HK home market cools but remains in bubble territory
SINGAPORE: A weaker economic outlook that’s cooled residential buyer sentiment has stalled Hong Kong’s red-hot property market. But it isn’t out of bubble territory yet.
That’s one of the findings of UBS Group AG’S Global Real Estate Bubble Index 2019, released yesterday.
While Hong Kong topped the list last year as the city most at risk of a property bubble, this year the former British colony fell to the No. 3 spot, overtaken by Munich, now in first place, and Toronto.
“Over the last four quarters, imbalances have soared particularly in the Eurozone, with Frankfurt and Paris the two most prominent new additions to the bubble-risk zone when compared with last year,” the report found. “By contrast, valuations in Vancouver, San Francisco, Stockholm and Sydney have fallen sharply. London’s property market has cooled down considerably, moving the financial hub out of bubble-risk territory for the first time in four years.”

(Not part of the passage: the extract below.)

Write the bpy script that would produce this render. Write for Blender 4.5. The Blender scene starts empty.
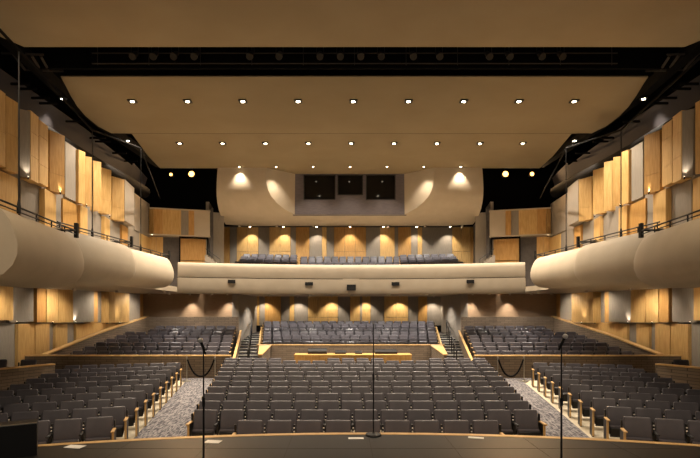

The report didn’t canvas any later data than second quarter, so the full impact of political protests that have rocked Hong Kong wouldn’t be factored in. Still, the city has seen a slowdown in property sales and prices, Hong Kong Monetary Authority Chief Executive Norman Chan said at a briefing Monday.
“Investors should remain cautious when considering housing markets in bubble-risk territory,” Matthias Holzhey, lead author of the study and head of Swiss Real Estate Investments at UBS Global Wealth Management, said. “Regulatory measures to curb further appreciation have already triggered market corrections in some of the most overheated cities.”
In the U.S., index scores didn’t rise in any city for the first time since 2011, while regulatory changes and affordability issues have caused home prices in New York to lag the countrywide average. Similarly, affordability issues, trade tensions and diminishing foreign demand have capped price growth in San Francisco and Los Angeles, although Boston still ranks in fair-value territory.
“Chicago is undervalued but continues to lag far behind given its increasing fiscal challenges,” the report said.